Wednesday, March 27, 2024

Three Films Make A Post: If you can't smoke it, drink it, spend it or love it… forget it.

Payday (1973): Sleazy country star Maury Dann (Rip Torn) is on the road, lying, bullying and sliming his way across the USA while growing increasingly deranged.

I’m a big fan of 70s grimdark, but this nearly plotless portrait of a horrible man doing horrible things, horribly, by Daryl Duke actually beats me. It’s not that I can’t appreciate its skewering of the 70s country star, Duke’s version of hyperrealist style, or the great, though somewhat one-note performances, it’s just that I miss some moments of genuine humanity to measure Maury’s horridness against. Or, come to think of it, Maury showing one or two not redeeming but not horrible character traits to put some shading into the black and black of the movie at hand. Hell, the guy can’t even sing.

Tiger Zinda Hai (2017): This Bollywood piece of action-heavy super spy cinema sequel certainly charms with its series of overblown, wonderfully unrealistic action sequences, its treatment of BIG EMOTIONS that makes its predecessor look downright restrained, and its larger than life (in the best way) star performances by Salman Khan and Katrina Kaif.

Director Ali Abbas Zafar (who also co-wrote) also puts a lot of effort into fulfilling the increasingly mandatory quota of Indian jingoism while at the same time doing subtle and not so subtle things that complicate and humanize this jingoism, in ways I’m not at all sure I’m interpreting in the way they are meant to be understood. It’s a fun big damn action blockbuster in any case.

Girl in the Case (1944): A lawyer (Edmund Lowe) who is also an expert on safecracking and lockpicking (it’s a hobby) and his wife (Janis Carter) are sucked into an increasingly complicated case, concerning Nazi spies, a locked trunk, and a particularly stupid police force.
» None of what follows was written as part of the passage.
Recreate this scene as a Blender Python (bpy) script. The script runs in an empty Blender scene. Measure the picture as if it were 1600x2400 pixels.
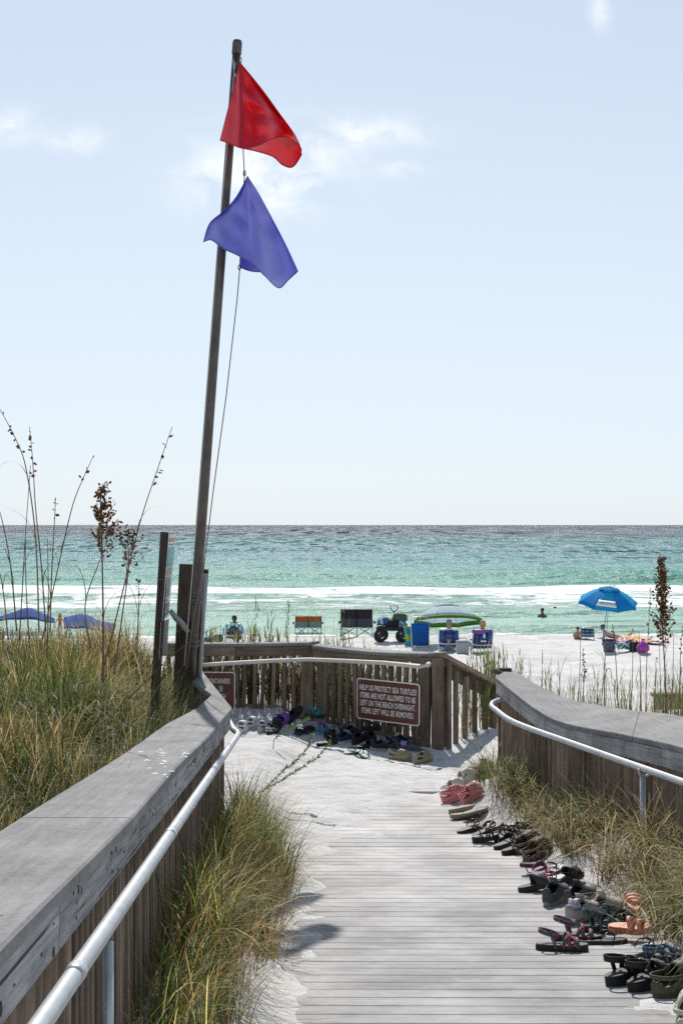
import bpy, bmesh, math, random
import numpy as np
from mathutils import Vector, Matrix, Euler

random.seed(7)
RNG = np.random.default_rng(7)
SC = bpy.context.scene
COL = SC.collection
R = math.radians

# ------------------------------------------------------------------ camera, sky, sun, exposure
EYE = 5.2                      # metres above the sea
F = 2400 * 50.0 / 36.0         # focal length in photograph pixels
cam_d = bpy.data.cameras.new('camera')
cam_d.sensor_fit = 'VERTICAL'; cam_d.sensor_height = 36.0; cam_d.lens = 50.0
cam_d.shift_y = 30.0 / 2400.0
cam_d.clip_start = 0.05; cam_d.clip_end = 60000
cam = bpy.data.objects.new('camera', cam_d); COL.objects.link(cam)
cam.location = (0, 0, EYE); cam.rotation_euler = (R(90), 0, 0)
SC.camera = cam

SUN_EL, SUN_AZ = R(47), R(-4)          # azimuth from straight ahead, minus = to the left
world = bpy.data.worlds.new('World'); SC.world = world; world.use_nodes = True
def build_world():
    nt = world.node_tree; N = nt.nodes; L = nt.links
    N.clear()
    out = N.new('ShaderNodeOutputWorld'); bg = N.new('ShaderNodeBackground')
    sky = N.new('ShaderNodeTexSky'); sky.sky_type = 'NISHITA'; sky.sun_disc = False
    sky.sun_elevation = SUN_EL; sky.sun_rotation = SUN_AZ
    sky.air_density = 1.0; sky.dust_density = 0.6; sky.ozone_density = 2.0; sky.altitude = 0
    tc = N.new('ShaderNodeTexCoord')
    sep = N.new('ShaderNodeSeparateXYZ'); L.new(tc.outputs['Generated'], sep.inputs[0])
    def m(op, a, b=None, c=None):
        n = N.new('ShaderNodeMath'); n.operation = op
        for i, v in enumerate((a, b, c)):
            if v is None: continue
            if isinstance(v, (int, float)): n.inputs[i].default_value = v
            else: L.new(v, n.inputs[i])
        return n.outputs[0]
    yy = m('MAXIMUM', sep.outputs[1], 0.02)
    u = m('DIVIDE', sep.outputs[0], yy); v = m('DIVIDE', sep.outputs[2], yy)
    cmb = N.new('ShaderNodeCombineXYZ'); L.new(u, cmb.inputs[0]); L.new(v, cmb.inputs[1])
    nz = N.new('ShaderNodeTexNoise'); nz.inputs['Scale'].default_value = 34; nz.inputs['Detail'].default_value = 8
    nz.inputs['Roughness'].default_value = 0.62; nz.inputs['Distortion'].default_value = 0.5
    mp = N.new('ShaderNodeMapping'); mp.inputs['Scale'].default_value = (0.8, 1.25, 1); mp.inputs['Rotation'].default_value = (0, 0, 0.35)
    L.new(cmb.outputs[0], mp.inputs[0]); L.new(mp.outputs[0], nz.inputs['Vector'])
    total = None
    # small fair-weather clouds: tangent of azimuth, tangent of elevation, half sizes, strength
    for (u0, v0, ru, rv, k) in [(-.056, .248, .05, .026, 1.0), (-.03, .262, .05, .02, .8), (.01, .275, .04, .012, .8), (.04, .25, .02, .006, .45),
                                (-.24, .279, .026, .012, .8), (-.186, .271, .024, .009, .6), (.181, .361, .008, .012, .5),
                                (-.42, .30, .06, .02, .8), (.40, .26, .07, .02, .8), (.62, .34, .08, .03, .8), (-.75, .25, .10, .03, .8), (-.1, .55, .06, .02, .7)]:
        du = m('DIVIDE', m('SUBTRACT', u, u0), ru); dv = m('DIVIDE', m('SUBTRACT', v, v0), rv)
        g = m('MULTIPLY', m('POWER', 2.718, m('MULTIPLY', m('ADD', m('MULTIPLY', du, du), m('MULTIPLY', dv, dv)), -1.0)), k)
        total = g if total is None else m('MAXIMUM', total, g)
    cl = m('MULTIPLY', total, m('MULTIPLY', m('SUBTRACT', nz.outputs[0], 0.36), 6.0))
    cl.node.use_clamp = True
    # haze veil, thinned towards the zenith to cut the fill light
    veil = N.new('ShaderNodeMix'); veil.data_type = 'RGBA'; 
    vf = N.new('ShaderNodeMapRange'); vf.inputs[1].default_value = .12; vf.inputs[2].default_value = .80; vf.inputs[3].default_value = VEIL; vf.inputs[4].default_value = .04; L.new(sep.outputs[2], vf.inputs[0]); L.new(vf.outputs[0], veil.inputs[0])
    L.new(sky.outputs[0], veil.inputs[6]); veil.inputs[7].default_value = VEIL_C
    mix = N.new('ShaderNodeMix'); mix.data_type = 'RGBA'
    L.new(m('MULTIPLY', cl, .72), mix.inputs[0]); L.new(veil.outputs[2], mix.inputs[6]); mix.inputs[7].default_value = CLOUD_C
    L.new(mix.outputs[2], bg.inputs[0]); bg.inputs[1].default_value = SKY_STRENGTH
    L.new(bg.outputs[0], out.inputs[0])
SKY_STRENGTH = 0.10
VEIL, VEIL_C, CLOUD_C = 0.80, (8.2, 9.3, 10.35, 1), (11.2, 11.3, 11.4, 1)
build_world()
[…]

Tonally, William Berke’s B-movie marries mystery and screwball comedy, probably in an attempt to reach the same tone as the later of the Thin Man films. Lowe and Carter are no Powell and Loy – and really should acquire a dog – and Berke no W.S. Van Dyke, but there’s a breezy quality to the film, and a likeability to its basic silliness that makes it pretty difficult to dislike it. If one is at all interested in this era’s mystery comedies, obviously. I’m always happy about movies concerning mismatched couples solving crimes while cracking jokes.